>>>

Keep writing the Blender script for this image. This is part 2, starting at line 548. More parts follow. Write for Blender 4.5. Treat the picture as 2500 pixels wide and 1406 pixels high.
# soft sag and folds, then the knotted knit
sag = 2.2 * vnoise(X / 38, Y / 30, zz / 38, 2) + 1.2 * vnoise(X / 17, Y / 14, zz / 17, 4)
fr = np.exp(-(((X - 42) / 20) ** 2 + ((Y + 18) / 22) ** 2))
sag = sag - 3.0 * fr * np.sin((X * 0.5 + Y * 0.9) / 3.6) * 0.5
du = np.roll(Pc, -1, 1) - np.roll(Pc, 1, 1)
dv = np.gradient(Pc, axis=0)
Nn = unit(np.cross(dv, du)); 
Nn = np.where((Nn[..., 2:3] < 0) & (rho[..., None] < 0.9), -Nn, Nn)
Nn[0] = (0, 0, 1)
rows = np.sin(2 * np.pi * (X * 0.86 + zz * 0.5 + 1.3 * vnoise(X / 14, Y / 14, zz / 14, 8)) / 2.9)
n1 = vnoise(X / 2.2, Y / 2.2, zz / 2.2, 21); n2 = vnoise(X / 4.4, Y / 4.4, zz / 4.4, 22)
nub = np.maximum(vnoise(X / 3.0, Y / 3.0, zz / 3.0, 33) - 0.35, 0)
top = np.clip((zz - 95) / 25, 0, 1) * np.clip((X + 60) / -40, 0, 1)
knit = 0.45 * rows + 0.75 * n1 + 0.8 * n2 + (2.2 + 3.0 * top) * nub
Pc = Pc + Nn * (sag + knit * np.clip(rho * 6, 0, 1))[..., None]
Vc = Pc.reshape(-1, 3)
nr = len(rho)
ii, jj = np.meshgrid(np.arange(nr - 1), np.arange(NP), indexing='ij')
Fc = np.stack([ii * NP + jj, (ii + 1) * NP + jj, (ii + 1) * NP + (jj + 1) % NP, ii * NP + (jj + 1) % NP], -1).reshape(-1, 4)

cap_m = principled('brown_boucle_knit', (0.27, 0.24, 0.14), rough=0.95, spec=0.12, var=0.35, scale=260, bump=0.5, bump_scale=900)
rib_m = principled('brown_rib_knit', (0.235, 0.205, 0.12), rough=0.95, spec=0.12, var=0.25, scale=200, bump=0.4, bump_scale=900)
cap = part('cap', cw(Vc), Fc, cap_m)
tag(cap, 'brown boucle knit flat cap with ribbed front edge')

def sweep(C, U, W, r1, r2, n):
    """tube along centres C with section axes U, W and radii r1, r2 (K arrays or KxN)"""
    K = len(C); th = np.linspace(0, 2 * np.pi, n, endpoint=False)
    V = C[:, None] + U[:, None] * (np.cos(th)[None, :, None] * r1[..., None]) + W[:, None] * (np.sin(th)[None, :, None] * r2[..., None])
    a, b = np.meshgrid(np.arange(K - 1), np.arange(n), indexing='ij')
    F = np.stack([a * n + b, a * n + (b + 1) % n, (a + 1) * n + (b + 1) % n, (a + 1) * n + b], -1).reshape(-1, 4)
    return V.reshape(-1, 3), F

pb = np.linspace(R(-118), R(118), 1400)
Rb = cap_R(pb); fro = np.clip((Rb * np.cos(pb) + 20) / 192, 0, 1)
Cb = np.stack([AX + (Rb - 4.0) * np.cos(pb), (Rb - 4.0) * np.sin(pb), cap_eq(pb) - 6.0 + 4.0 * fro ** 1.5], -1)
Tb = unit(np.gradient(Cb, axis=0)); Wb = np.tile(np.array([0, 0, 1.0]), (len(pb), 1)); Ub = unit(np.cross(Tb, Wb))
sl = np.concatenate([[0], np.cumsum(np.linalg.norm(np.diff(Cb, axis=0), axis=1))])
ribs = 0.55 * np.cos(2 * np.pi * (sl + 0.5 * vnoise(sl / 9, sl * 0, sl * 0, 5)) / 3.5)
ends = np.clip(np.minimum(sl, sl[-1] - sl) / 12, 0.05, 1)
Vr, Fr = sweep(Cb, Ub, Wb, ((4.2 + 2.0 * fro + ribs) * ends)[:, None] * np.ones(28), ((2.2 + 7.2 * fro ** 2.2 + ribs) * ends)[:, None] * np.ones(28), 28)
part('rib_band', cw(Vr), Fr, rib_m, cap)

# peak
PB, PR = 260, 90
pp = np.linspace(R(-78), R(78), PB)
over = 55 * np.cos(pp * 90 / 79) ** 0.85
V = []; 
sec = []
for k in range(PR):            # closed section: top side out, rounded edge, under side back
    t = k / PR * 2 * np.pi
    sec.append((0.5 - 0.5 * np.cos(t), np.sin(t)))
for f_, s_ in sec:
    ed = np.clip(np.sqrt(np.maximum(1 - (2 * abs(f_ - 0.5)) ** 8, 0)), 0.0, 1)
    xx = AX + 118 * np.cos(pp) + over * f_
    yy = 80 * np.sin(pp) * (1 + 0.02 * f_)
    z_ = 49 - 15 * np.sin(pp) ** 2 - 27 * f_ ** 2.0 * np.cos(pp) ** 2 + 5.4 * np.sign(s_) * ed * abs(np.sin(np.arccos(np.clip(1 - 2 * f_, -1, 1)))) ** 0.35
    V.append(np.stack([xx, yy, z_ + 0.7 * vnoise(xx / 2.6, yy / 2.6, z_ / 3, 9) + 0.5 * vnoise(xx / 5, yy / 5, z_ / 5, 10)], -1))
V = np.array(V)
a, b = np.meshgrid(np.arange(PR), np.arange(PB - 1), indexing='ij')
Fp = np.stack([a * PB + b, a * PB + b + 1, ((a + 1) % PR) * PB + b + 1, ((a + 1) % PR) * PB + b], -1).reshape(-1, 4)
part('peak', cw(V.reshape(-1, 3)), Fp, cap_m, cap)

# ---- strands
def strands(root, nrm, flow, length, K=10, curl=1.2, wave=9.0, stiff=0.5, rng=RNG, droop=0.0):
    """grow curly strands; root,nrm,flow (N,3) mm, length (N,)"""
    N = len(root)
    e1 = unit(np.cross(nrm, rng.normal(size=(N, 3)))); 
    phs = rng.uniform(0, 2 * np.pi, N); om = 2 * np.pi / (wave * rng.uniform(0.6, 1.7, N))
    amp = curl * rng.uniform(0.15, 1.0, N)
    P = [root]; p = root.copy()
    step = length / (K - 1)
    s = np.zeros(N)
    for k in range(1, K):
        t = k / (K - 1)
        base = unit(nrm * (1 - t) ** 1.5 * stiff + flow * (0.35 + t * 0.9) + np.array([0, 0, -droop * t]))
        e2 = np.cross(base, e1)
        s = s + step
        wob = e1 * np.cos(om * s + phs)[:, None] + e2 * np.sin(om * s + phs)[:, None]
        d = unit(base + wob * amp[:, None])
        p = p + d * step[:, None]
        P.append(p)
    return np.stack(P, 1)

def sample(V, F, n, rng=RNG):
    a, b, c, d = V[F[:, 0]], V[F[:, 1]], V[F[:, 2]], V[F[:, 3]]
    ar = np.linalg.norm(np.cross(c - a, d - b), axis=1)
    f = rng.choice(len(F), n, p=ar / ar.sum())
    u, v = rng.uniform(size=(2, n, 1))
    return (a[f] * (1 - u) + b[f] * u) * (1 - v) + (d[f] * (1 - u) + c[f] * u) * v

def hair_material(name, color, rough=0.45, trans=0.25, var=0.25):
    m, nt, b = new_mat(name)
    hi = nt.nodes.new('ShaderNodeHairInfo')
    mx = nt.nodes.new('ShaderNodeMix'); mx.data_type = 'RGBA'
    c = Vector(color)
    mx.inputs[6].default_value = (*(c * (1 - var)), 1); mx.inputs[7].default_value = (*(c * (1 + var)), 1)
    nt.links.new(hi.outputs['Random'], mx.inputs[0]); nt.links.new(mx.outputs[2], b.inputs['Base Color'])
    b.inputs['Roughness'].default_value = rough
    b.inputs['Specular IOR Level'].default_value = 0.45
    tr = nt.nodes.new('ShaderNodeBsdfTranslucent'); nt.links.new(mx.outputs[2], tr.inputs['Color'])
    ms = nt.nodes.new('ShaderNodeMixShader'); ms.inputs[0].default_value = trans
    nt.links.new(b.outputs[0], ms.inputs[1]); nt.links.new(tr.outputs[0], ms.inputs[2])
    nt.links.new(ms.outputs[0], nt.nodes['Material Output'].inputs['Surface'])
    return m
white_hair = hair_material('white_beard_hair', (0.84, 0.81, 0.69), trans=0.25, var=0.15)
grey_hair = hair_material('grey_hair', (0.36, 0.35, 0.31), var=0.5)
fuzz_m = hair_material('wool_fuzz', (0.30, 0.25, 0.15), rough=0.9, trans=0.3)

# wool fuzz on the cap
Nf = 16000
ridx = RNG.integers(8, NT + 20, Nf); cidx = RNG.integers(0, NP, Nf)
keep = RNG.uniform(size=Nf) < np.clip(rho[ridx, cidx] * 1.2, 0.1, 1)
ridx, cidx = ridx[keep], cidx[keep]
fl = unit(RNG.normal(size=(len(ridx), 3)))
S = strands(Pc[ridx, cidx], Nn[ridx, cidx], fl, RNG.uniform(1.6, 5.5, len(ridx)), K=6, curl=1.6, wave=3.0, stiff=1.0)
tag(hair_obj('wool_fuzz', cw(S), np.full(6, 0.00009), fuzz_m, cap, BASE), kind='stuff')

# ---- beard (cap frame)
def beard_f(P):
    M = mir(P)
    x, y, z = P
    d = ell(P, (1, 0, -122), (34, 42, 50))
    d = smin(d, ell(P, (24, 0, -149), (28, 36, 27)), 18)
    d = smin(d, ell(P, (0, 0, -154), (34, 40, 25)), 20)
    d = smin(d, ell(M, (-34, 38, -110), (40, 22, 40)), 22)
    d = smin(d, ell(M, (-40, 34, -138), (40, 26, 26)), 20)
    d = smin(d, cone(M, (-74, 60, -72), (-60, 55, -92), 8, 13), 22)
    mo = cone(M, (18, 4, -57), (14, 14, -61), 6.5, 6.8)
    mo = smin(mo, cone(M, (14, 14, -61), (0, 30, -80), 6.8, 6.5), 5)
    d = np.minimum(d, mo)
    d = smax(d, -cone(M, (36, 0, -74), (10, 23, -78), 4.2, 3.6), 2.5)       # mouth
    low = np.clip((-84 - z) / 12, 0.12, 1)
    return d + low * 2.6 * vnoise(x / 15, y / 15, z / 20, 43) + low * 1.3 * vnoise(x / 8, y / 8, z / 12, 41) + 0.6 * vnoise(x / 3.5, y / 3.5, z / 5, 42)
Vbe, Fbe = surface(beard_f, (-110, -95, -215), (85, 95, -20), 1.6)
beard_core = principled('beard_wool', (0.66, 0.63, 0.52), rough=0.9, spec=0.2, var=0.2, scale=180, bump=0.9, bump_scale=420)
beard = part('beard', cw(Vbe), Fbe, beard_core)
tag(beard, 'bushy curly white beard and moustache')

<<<

● What to produce:
In the listing, find all lines with the string "part" and copy them.

● Finished answer:
Keep writing the Blender script for this image. This is part 2, starting at line 548. More parts follow. Write for Blender 4.5. Treat the picture as 2500 pixels wide and 1406 pixels high.
cap = part('cap', cw(Vc), Fc, cap_m)
part('rib_band', cw(Vr), Fr, rib_m, cap)
part('peak', cw(V.reshape(-1, 3)), Fp, cap_m, cap)
beard = part('beard', cw(Vbe), Fbe, beard_core)